Мелькнет мысль: почему бы сразу не сдаться, чтобы не было трудно? Ведь сопротивление с самого начала было бесполезно. Но разве нам предлагали сдаваться? Огонь открыли вскоре после семи часов утра, а переговоры о сдаче начались где-то около полудня. Тогда стрельба прекра-тилась, но очень ненадолго — минут на сорок.
После передышки канонада возобновляется. Неожиданно наступает полное равнодушие: пусть стреляют. Хочется спать. Умереть во сне. Вдруг опять тишина. Кто-то говорит: “Надо перекусить”, и всем сразу захотелось есть. Достаем еду, неизвестно как здесь оказавшуюся, — буженину, колбасу, печенье, белый хлеб — как вкусно! Наливаем горячий чай из принесенных нами раньше термосов. Даже Владимир Георгиевич, до сих пор ни на шаг не отходивший от раненых, позволяет себе на несколько минут расслабиться. Но и тут он пытается услужить другим: нарезает хлеб, масло. Отец Алексей ходил в зал Совета национальностей на разведку и принес вот какие новости: с группой “Альфа”, не желающей участвовать в кровопролитии, ведутся переговоры о том, чтобы вывести из здания женщин и безоружных людей; их доведут или довезут на автобусах до ближайшей станции метро, а дальше безопасность не гарантируют. Сидим и ждем. Даже молиться уже нет сил; ноги отяжелели, не хочется подниматься с кресла.

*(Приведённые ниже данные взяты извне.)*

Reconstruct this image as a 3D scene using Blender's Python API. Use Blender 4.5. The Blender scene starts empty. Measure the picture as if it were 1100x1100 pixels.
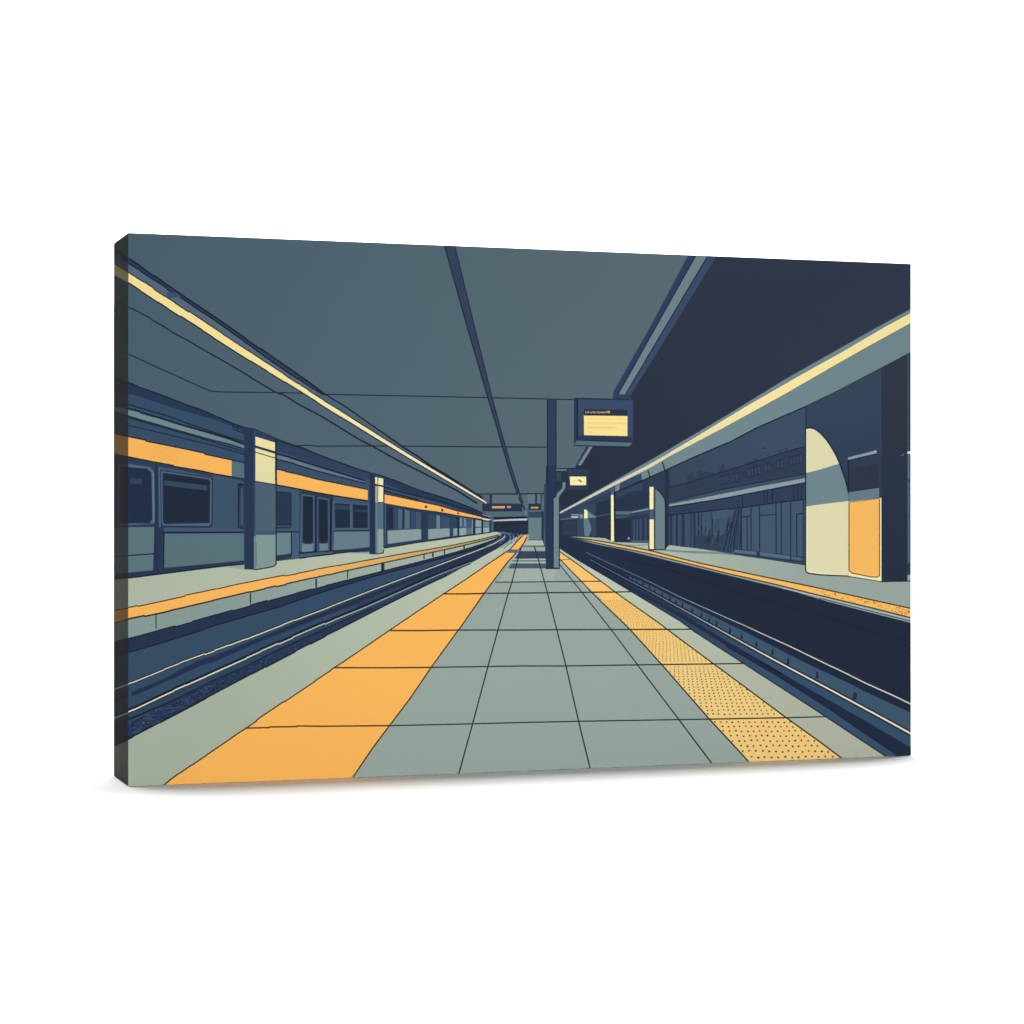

В нашу комнату заглядывает высокий молодой человек с бегающими глазами и возбужденно говорит: “Первый этаж уже взяли. Там какой-то народ ходит. Никто не стреляет — можно выходить”. И проходит дальше. Не верится, что все так легко и просто закончится. Уж не провокатор ли это? Хотят выманить нас наружу? Преодолевая страх, возвращаюсь в свой кабинет взять какие-то вещи. В коридорах никого, дырки от пуль в окнах, выходящих на улицу. Битое стекло хрустит под ногами. В туалете кто-то сжигает документы. По пути захожу в кабинет отца Алексея, где я причащался. Окно цело, но в его углу у самой рамы дырка от пули. На улице, прямо против окна, стоит БТР. Но не стреляет. Затишье.